Record extracts:
=-=-=-=-=
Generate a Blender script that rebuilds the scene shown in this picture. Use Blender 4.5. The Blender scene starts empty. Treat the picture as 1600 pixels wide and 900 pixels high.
=-=-=-=-=
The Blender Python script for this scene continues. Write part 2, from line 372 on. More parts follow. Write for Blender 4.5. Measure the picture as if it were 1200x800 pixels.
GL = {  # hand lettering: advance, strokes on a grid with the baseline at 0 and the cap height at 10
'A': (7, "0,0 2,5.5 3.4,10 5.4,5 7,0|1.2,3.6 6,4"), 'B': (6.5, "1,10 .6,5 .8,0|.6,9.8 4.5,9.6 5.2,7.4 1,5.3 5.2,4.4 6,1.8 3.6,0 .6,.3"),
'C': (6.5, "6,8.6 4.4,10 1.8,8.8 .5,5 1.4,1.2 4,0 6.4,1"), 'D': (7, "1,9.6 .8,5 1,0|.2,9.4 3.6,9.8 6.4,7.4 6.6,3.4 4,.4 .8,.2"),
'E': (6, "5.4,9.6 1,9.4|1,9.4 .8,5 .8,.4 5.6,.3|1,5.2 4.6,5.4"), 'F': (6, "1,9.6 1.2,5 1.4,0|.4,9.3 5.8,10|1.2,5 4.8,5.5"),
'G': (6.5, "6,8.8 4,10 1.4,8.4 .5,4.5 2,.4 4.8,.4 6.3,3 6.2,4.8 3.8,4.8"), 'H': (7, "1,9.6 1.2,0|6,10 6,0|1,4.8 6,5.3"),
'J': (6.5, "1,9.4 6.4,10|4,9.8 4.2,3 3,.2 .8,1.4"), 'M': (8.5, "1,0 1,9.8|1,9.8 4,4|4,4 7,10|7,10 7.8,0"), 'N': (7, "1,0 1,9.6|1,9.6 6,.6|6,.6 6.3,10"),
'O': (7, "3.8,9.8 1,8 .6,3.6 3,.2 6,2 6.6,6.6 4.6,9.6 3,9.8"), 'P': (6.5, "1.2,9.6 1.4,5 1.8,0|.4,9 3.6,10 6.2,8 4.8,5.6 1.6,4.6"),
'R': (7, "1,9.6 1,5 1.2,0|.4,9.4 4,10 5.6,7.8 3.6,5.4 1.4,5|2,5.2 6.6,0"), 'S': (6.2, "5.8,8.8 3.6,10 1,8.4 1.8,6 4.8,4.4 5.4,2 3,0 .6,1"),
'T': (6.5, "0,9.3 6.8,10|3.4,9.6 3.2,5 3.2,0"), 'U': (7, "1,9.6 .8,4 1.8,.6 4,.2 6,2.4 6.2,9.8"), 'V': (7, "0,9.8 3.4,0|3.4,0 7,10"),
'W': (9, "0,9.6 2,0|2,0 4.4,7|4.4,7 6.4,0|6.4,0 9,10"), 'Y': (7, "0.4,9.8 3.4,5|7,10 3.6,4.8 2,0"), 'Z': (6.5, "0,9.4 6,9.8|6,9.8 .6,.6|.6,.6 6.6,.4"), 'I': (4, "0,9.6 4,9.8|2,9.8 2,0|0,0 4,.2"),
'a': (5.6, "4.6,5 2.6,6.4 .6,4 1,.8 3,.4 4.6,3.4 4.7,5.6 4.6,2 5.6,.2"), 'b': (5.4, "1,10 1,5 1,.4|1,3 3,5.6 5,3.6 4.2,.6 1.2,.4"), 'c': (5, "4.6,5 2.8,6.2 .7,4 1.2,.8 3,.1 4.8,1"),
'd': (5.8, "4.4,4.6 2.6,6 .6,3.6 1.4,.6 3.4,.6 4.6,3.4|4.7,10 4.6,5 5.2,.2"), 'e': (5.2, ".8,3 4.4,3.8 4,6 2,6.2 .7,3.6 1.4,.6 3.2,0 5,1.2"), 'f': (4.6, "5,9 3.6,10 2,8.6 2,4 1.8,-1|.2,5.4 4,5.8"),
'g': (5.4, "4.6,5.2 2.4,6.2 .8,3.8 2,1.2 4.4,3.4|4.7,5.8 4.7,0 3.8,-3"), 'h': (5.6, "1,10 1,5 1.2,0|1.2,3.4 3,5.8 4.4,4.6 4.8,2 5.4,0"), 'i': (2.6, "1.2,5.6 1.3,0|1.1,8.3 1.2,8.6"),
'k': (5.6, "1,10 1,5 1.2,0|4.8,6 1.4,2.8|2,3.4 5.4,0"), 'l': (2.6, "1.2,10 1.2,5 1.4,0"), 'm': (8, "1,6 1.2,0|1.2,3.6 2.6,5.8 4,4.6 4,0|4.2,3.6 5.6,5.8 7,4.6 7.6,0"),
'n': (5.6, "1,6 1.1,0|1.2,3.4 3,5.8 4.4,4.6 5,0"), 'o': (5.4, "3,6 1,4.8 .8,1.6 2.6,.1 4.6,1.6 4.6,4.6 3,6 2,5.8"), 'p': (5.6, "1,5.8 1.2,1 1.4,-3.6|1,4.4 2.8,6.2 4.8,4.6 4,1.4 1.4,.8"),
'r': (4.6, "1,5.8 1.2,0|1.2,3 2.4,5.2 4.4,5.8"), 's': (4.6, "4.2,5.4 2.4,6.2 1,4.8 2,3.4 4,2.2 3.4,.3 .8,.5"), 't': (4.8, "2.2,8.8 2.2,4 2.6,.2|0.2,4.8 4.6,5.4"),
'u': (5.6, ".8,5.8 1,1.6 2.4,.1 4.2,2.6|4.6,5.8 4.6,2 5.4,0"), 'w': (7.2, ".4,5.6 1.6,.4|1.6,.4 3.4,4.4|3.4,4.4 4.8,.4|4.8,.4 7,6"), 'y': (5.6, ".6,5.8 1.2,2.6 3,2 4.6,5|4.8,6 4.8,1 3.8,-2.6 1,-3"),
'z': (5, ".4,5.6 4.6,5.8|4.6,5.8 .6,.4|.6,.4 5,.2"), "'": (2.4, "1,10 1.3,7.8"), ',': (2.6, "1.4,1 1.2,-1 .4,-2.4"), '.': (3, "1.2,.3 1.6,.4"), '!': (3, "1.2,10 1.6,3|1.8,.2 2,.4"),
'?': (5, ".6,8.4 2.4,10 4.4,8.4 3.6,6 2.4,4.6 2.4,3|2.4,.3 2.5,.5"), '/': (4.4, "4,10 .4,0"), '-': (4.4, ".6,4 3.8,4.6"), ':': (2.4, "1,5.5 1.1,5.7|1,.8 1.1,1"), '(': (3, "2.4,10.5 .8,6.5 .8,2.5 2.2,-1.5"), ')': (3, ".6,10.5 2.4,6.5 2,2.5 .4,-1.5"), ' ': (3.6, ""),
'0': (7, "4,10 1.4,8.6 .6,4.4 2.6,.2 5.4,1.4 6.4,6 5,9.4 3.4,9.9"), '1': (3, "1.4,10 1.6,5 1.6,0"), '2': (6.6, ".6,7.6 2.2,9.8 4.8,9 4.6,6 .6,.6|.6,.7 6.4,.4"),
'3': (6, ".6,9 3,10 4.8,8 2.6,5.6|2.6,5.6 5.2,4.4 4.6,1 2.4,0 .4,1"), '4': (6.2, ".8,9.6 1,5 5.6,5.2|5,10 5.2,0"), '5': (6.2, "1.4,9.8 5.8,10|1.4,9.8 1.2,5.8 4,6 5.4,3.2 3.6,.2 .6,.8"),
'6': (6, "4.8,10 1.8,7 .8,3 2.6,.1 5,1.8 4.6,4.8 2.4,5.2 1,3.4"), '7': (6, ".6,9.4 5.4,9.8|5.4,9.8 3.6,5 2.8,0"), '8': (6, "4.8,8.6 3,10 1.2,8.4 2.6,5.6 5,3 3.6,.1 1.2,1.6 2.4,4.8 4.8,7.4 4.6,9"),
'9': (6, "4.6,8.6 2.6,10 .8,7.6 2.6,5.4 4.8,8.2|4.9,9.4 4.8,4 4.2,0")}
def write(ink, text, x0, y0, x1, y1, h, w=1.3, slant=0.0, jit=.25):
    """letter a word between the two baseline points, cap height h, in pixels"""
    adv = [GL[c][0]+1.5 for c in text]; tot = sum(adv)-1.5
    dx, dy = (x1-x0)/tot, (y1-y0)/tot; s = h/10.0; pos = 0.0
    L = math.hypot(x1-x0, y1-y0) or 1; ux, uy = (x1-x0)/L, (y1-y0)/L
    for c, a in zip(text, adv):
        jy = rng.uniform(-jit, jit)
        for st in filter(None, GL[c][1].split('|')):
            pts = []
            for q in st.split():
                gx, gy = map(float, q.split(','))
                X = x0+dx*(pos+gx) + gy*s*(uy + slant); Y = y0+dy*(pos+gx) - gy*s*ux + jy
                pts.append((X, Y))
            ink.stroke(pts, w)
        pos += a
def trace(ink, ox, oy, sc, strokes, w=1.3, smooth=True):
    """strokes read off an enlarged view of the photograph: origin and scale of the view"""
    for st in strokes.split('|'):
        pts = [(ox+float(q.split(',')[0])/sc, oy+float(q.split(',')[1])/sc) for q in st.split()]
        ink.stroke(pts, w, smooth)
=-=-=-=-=
Return all lines of the material above in which the word "Blender" occurs.

Output of the exercise:
Generate a Blender script that rebuilds the scene shown in this picture. Use Blender 4.5. The Blender scene starts empty. Treat the picture as 1600 pixels wide and 900 pixels high.
The Blender Python script for this scene continues. Write part 2, from line 372 on. More parts follow. Write for Blender 4.5. Measure the picture as if it were 1200x800 pixels.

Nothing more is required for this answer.